<<<<

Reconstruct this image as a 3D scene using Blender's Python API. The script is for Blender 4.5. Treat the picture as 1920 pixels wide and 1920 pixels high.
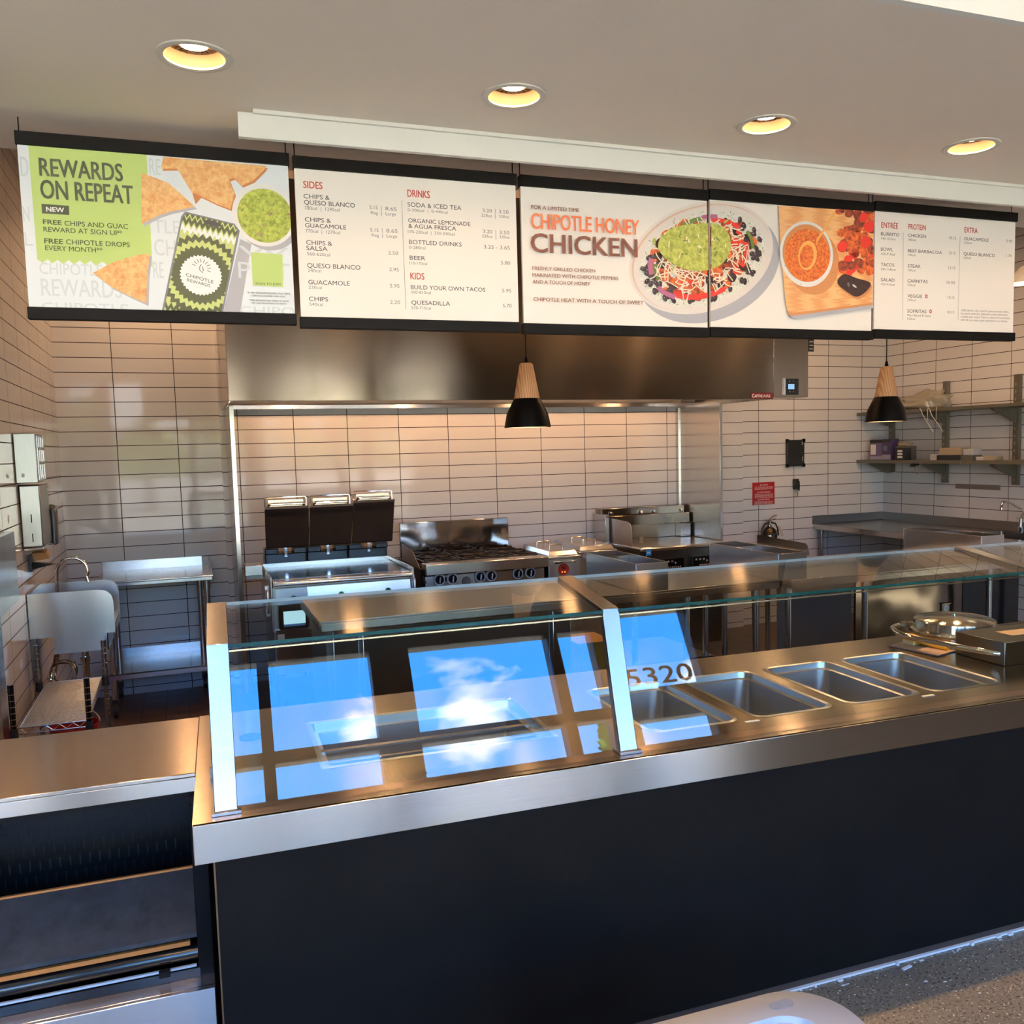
import bpy, bmesh, math, random
from mathutils import Vector, Matrix
R_ = math.radians
for o in list(bpy.data.objects): bpy.data.objects.remove(o)
SC = bpy.context.scene
COL = SC.collection
random.seed(7)

# ------------------------------------------------------------------ camera
cam = bpy.data.cameras.new('camera'); camo = bpy.data.objects.new('camera', cam); COL.objects.link(camo)
CAMROT = [[0.93012973, 0.05541122, -0.36302656], [-0.36640792, 0.0738787, -0.92751667], [-0.0245749, 0.99572664, 0.08901988]]
camo.matrix_world = Matrix.Translation((0.8149, -7.0457, 1.7397)) @ Matrix(CAMROT).to_4x4()
cam.sensor_width = 36; cam.lens = 1664.505/1920*36
cam.shift_x = -41.39/1920; cam.shift_y = 29.63/1920
cam.clip_start = .05; cam.clip_end = 300
SC.camera = camo

# ------------------------------------------------------------------ look
SC.view_settings.view_transform = 'Standard'
SC.view_settings.look = 'None'
SC.view_settings.gamma = 1
SC.view_settings.use_curve_mapping = False
SC.view_settings.exposure = 0.62
SC.cycles.max_bounces = 10; SC.cycles.diffuse_bounces = 4; SC.cycles.glossy_bounces = 6
SC.cycles.transparent_max_bounces = 16; SC.cycles.transmission_bounces = 6
SC.cycles.caustics_reflective = False; SC.cycles.caustics_refractive = False
SC.cycles.sample_clamp_indirect = 6.0

# ------------------------------------------------------------------ node helper
class NT:
    def __init__(s, tree): s.t = tree; s.n = tree.nodes; s.l = tree.links
    def node(s, typ, **kw):
        n = s.n.new(typ)
        for k, v in kw.items():
            if k.startswith('i_'): n.inputs[int(k[2:])].default_value = v
            else: setattr(n, k, v)
        return n
    def link(s, a, b): s.l.new(a, b)
    def math(s, op, a, b=None, c=None, clamp=False):
        n = s.n.new('ShaderNodeMath'); n.operation = op; n.use_clamp = clamp
        for i, v in enumerate((a, b, c)):
            if v is None: continue
            if isinstance(v, (int, float)): n.inputs[i].default_value = v
            else: s.l.new(v, n.inputs[i])
        return n.outputs[0]
    def ramp(s, fac, stops, interp='LINEAR'):
        n = s.n.new('ShaderNodeValToRGB'); n.color_ramp.interpolation = interp
        e = n.color_ramp.elements
        while len(e) < len(stops): e.new(.5)
        for q, (p, c) in zip(e, stops): q.position = p; q.color = (*c, 1) if len(c) == 3 else c
        s.l.new(fac, n.inputs[0]); return n.outputs[0]
    def noise(s, vec=None, scale=5, detail=2, rough=.5, dist=0):
        n = s.n.new('ShaderNodeTexNoise'); n.inputs['Scale'].default_value = scale
        n.inputs['Detail'].default_value = detail; n.inputs['Roughness'].default_value = rough
        n.inputs['Distortion'].default_value = dist
        if vec is not None: s.l.new(vec, n.inputs['Vector'])
        return n.outputs['Fac']
    def mixc(s, fac, a, b):
        n = s.n.new('ShaderNodeMix'); n.data_type = 'RGBA'
        if isinstance(fac, (int, float)): n.inputs[0].default_value = fac
        else: s.l.new(fac, n.inputs[0])
        for i, v in ((6, a), (7, b)):
            if isinstance(v, tuple): n.inputs[i].default_value = (*v, 1) if len(v) == 3 else v
            else: s.l.new(v, n.inputs[i])
        return n.outputs[2]

# ------------------------------------------------------------------ world: blue sky with clouds, ground below the horizon
W = bpy.data.worlds.new('sky'); SC.world = W; W.use_nodes = True
k = NT(W.node_tree); k.n.clear()
tc = k.node('ShaderNodeTexCoord')
sx = k.node('ShaderNodeSeparateXYZ'); k.link(tc.outputs['Generated'], sx.inputs[0])
z01 = k.math('MULTIPLY_ADD', sx.outputs[2], .5, .5)
skyc = k.ramp(z01, [(0.0, (.16, .15, .14)), (0.497, (.20, .20, .19)), (0.503, (.50, .52, .52)), (0.56, (.45, .58, .72)), (0.60, (.12, .44, 1.1)), (0.645, (.05, .38, 1.2)), (0.70, (.08, .36, .95)), (0.78, (.34, .35, .36)), (1.0, (.32, .32, .33))])
CLOUDS = [((.2136, -.939, .258), .060), ((.219, -.95, .216), .046), ((.10, -.959, .258), .036), ((.445, -.865, .236), .040), ((-.2, -.93, .2), .10), ((-.3, -.9, .30), .06)]
cm = k.node('ShaderNodeMapping'); k.link(tc.outputs['Generated'], cm.inputs[0]); cm.inputs['Scale'].default_value = (1, 1, 2.2)
cm.inputs['Location'].default_value = CLOUD_LOC = (1.13, .4, .22)
cf = k.noise(cm.outputs[0], 9.0, 10, .62, .3)
blob = None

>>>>

INSTRUCTIONS TO FOLLOW: Give again, word for word, every line from the top of the data through the line with "SC.cycles.sample_clamp_indirect = 6.0", both ends included, and exclude the pictures.

CORRECT RESULT:
Reconstruct this image as a 3D scene using Blender's Python API. The script is for Blender 4.5. Treat the picture as 1920 pixels wide and 1920 pixels high.
import bpy, bmesh, math, random
from mathutils import Vector, Matrix
R_ = math.radians
for o in list(bpy.data.objects): bpy.data.objects.remove(o)
SC = bpy.context.scene
COL = SC.collection
random.seed(7)

# ------------------------------------------------------------------ camera
cam = bpy.data.cameras.new('camera'); camo = bpy.data.objects.new('camera', cam); COL.objects.link(camo)
CAMROT = [[0.93012973, 0.05541122, -0.36302656], [-0.36640792, 0.0738787, -0.92751667], [-0.0245749, 0.99572664, 0.08901988]]
camo.matrix_world = Matrix.Translation((0.8149, -7.0457, 1.7397)) @ Matrix(CAMROT).to_4x4()
cam.sensor_width = 36; cam.lens = 1664.505/1920*36
cam.shift_x = -41.39/1920; cam.shift_y = 29.63/1920
cam.clip_start = .05; cam.clip_end = 300
SC.camera = camo

# ------------------------------------------------------------------ look
SC.view_settings.view_transform = 'Standard'
SC.view_settings.look = 'None'
SC.view_settings.gamma = 1
SC.view_settings.use_curve_mapping = False
SC.view_settings.exposure = 0.62
SC.cycles.max_bounces = 10; SC.cycles.diffuse_bounces = 4; SC.cycles.glossy_bounces = 6
SC.cycles.transparent_max_bounces = 16; SC.cycles.transmission_bounces = 6
SC.cycles.caustics_reflective = False; SC.cycles.caustics_refractive = False
SC.cycles.sample_clamp_indirect = 6.0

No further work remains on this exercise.